In an effort to add value to pastors and church leaders, INJOY Stewardship Solutions has dispatched me to attend the Willow Creek Global Leadership Summit.  During the next three days, I will be bringing the top leadership lessons from the incredible faculty the WCA has assembled.

As a special gift to everyone reading these posts, INJOY Stewardship is offering a complimentary downloadable Ebook Discipling Financial Leaders.  Click Here to Download this Free Resource! 

The afternoon’s first session was conducted by Adam Grant.  Adam is the youngest tenured professor at Wharton School of Business. Named one of BusinessWeek’s favorite professors and one of the world’s 40 best business professors under 40, he is the best-selling author of Give and Take: A Revolutionary Approach to Success.

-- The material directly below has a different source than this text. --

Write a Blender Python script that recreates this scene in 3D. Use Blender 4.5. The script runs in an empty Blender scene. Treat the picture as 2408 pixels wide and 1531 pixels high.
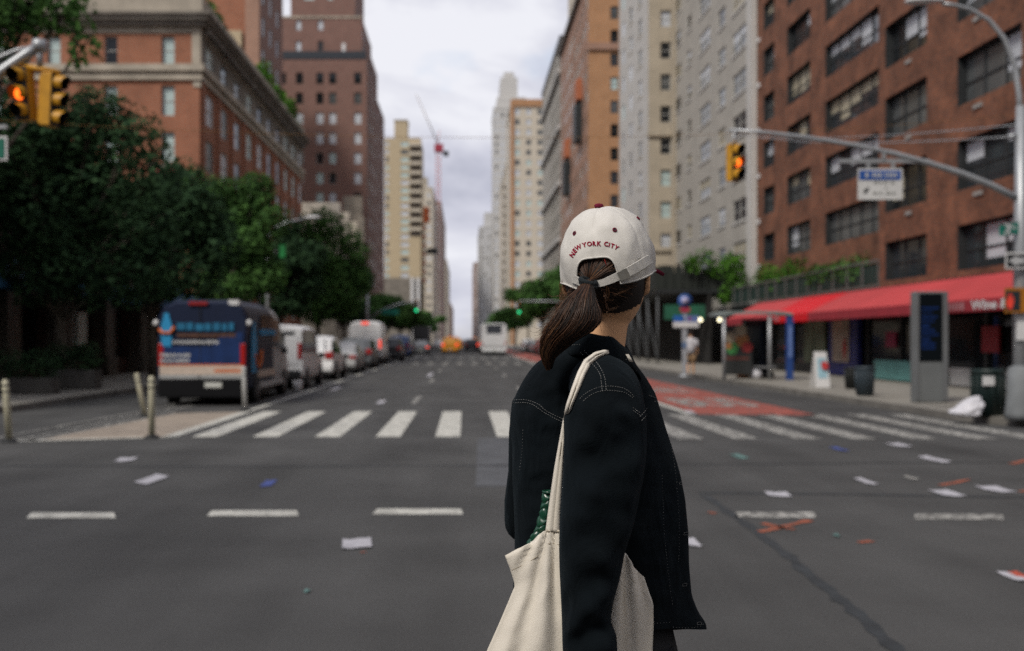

The following are 30 Leadership Lessons And Quotes From Adam Grant from the Global Leadership Summit:

  1. We live in a connected world. We lead in a connected world.
  2. There are three styles of interaction – Takers ,Givers and Matchers.
  3. Takers think about every interaction as taking something from others while giving nothing back.
  4. Givers enjoy helping others and often do so with no strings attached.
  5. Matchers tried to keep an even balance of Takers and Givers. Quid Pro Quo.
  6. Your style is the way you treat most of the people most of the time. It’s your default.
  7. It’s dangerous to be generous.
  8. The givers are the worst performers. They are so busy doing someone else’s job they don’t get their own work done.
  9. Many of us think we’re givers when we’re actually thinkers.
  10. If you want to boost a company’s products and performance, get more givers.
  11. Givers fail to secure their oxygen masks before helping others.
  12. Takers rise quickly and fall quickly. They fall to the hands of matchers.
  13. Matchers often destroy takers with gossip.
  14. Most people operate by default as matchers.
  15. The people who blow the whistle the loudest on cheaters are actually other cheaters.
  16. The best results actually the givers. Givers are over represented on both extremes.
  17. Givers often fail in the short run but excel in the long run.
  18. The time a giver spends solving other people’s problems helps solve the organization’s problems.
  19. The most important decision you can make as a leader is getting the right people on the bus.
  20. It’s nice to have the right people on the bus. It’s critical to keep the wrong people off the bus.
  21. Put one taker on the team and paranoia starts to spread.
  22. A healthy organization is not about getting more givers on the team. It’s about getting the takers off the team. The matchers then become givers.
  23. Disagreeable givers give the feedback no one wants to hear. They have a bad interface but a great operating system.
  24. If someone is nice to you it does not mean they actually care about you.
  25. Most people project their own motivations onto others.
  26. Takers expect more selfishness from others. It’s part of their justification for being selfish.
  27. Do more 5-minute favors. Small acts adding significant value. Micro-kindness.
  28. One of the best things you can do as a leader is ask for help.
  29. If you’re a matcher, you can only go to people you have traded favors with.
  30. Takers want to sink all other ships like Battleship. Givers ask how can I be the rising tide that lifts all boats.